There’s also the question of Mank’s Amanda Seyfried, long seeded as a frontrunner but now flagging a bit after a SAG snub. Bakalova might be too out-there for some voters, Seyfried not quite popular enough. Which could leave a Glenn Close-shaped hole in the competition, one that the actress could finally, finally walk through—the ironic tragedy being that in all likelihood, Close will not be feted in an auditorium full of hundreds of people and at after-parties until the wee hours (ahem). She could very well be at home, on Zoom, clutching this elusive trophy in relative solitude. Still, she’ll have it. 

Close wouldn’t be the first actor to win an overdue Oscar for a movie that doesn’t quite live up to the brilliance of their career. But Hillbilly Elegy is reviled by many, more of an actual blemish on her resume than something merely forgettable. That the Screen Actors Guild rallied around her and her leading co-star Amy Adams could indicate some kind of silent majority support for the film, or maybe just long-standing love of these particularly famous awards also-rans. Regardless, something about Hillbilly’s recognition seems to further amplify the disconnect between critics and the rest of the film community. 

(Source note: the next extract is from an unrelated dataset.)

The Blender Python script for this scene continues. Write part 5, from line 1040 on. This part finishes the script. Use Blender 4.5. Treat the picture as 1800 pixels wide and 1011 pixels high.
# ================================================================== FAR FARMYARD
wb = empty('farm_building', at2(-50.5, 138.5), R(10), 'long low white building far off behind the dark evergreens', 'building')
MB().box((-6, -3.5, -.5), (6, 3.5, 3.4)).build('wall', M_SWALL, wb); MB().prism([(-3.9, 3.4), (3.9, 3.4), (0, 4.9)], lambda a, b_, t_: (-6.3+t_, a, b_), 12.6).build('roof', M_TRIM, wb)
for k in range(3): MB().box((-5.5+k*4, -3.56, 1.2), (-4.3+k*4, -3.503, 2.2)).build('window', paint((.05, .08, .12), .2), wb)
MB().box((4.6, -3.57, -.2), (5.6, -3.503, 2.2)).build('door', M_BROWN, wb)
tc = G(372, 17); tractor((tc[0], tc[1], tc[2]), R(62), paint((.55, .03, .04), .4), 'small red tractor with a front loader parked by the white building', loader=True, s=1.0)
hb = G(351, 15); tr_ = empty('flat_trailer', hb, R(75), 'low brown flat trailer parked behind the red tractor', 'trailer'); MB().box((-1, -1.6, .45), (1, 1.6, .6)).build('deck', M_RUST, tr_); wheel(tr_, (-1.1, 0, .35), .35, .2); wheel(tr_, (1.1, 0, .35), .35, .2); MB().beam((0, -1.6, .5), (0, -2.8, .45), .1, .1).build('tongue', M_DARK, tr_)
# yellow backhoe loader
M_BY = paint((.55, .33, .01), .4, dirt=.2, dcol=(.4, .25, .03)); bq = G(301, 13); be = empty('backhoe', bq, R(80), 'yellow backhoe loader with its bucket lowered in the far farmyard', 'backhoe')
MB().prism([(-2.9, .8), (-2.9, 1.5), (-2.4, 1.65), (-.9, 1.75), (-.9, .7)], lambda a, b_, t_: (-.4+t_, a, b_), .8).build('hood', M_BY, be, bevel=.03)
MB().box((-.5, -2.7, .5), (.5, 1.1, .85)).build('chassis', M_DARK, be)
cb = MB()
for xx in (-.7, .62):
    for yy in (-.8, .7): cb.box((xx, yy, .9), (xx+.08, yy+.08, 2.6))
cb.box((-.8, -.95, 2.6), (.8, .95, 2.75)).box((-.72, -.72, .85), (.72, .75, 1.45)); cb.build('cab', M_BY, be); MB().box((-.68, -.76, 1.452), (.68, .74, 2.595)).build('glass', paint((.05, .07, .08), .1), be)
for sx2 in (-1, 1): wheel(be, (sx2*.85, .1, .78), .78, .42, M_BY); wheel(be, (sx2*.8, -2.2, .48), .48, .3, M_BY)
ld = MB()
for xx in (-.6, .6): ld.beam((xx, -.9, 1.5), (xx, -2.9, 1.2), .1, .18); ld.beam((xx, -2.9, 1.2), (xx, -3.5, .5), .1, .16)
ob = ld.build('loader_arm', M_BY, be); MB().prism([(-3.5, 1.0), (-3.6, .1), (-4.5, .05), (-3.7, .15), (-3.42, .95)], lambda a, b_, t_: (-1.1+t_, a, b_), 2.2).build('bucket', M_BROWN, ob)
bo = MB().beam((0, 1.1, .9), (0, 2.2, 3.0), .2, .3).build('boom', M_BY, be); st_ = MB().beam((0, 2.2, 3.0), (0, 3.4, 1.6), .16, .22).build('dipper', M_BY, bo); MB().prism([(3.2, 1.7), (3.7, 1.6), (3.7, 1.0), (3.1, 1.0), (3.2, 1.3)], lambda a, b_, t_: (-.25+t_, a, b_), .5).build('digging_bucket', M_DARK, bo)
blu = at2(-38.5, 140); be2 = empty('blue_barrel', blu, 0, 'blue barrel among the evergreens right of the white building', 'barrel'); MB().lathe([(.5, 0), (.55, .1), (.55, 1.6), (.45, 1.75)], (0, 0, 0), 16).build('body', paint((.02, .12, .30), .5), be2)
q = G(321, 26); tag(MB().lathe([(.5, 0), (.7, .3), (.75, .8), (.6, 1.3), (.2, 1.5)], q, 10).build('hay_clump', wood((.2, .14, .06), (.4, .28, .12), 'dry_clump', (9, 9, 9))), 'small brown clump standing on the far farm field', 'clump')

Perhaps it’s the confirmation bias of my specific Twitter feed, but the Close of it all seemed to be the biggest single story to come out of the slew of film nominations announced in the last few days. (The TV side of things stirred up plenty of consternation and outrage, too, but I’m going to stick to the Oscars here.) There are other intriguing narratives taking shape beyond Close, though. What, for example, are we to make of Jared Leto’s Globes and SAGs nominations? Perhaps it’s residual Joker fever. Leto’s spooky, blank-faced murderer in The Little Things is not too far afield of Joaquin Phoenix’s victorious turn in Joker last year. (To say nothing of Leto’s own maligned work as the killer clown in Suicide Squad.) Doing another of his effortful gonzo routines, Leto adds some life to an otherwise dull movie, but he’s not very good in it. Perhaps his nominations can simply be chalked up to a strong, savvy campaign on the part of Warner Bros.—the studio hosted lots of virtual screenings that included a Q&A with Leto, some faint facsimile of all the usual starry meeting and greeting that happens in Los Angeles (and a bit in New York) during most normal awards seasons.

To many film fans’ frustration, Leto’s presence in the supporting race has so far seemed to preclude Sound of Metal’s Paul Raci, another critics group favorite who was blanked at both the Globes and the SAGs. But fear not! There is precedent for an actor not recognized by either of those bodies still snagging a nomination at the Oscars, like Mark Ruffalo in Spotlight, or Jonah Hill in The Wolf of Wall Street. Those are maybe not everyone’s favorite Oscar nominations, but they’re still historical indicators that Raci is not down for the count just yet.

Elsewhere, the SAGs gave us reason to hope. The nominators really went for Minari, giving nods to Yuh-Jung Youn, Steven Yeun, and the ensemble as a whole. The Venn diagram of SAG voters and those in the Academy is by no means a perfect circle, but the love for Minari probably does indicate that there is a lot of positive sentiment for the film among the actors’ branch of the Academy, the largest voting bloc in the institution. That’s good news for a movie that didn’t do as well as hoped with critics’ prizes this winter, and still has yet to be seen by most of the country. 

Minari’s nominated cast is mostly Korean and Korean-American. Da 5 Bloods is mostly Black and Vietnamese actors. One Night in Miami…’s cast is mostly Black, as is the nominated ensemble of Ma Rainey’s Black Bottom. Those nominees make for a more racially and ethnically diverse lineup than has tended to be recognized by big Hollywood awards bodies at once. Only The Trial of the Chicago 7 features a predominantly white cast. That breadth of representation should bode well for an Oscars that’s not quite so white—though of course, not all is well in matters of representation. Of the 48 total ensemble actors nominated at the SAGs, only 10 are female.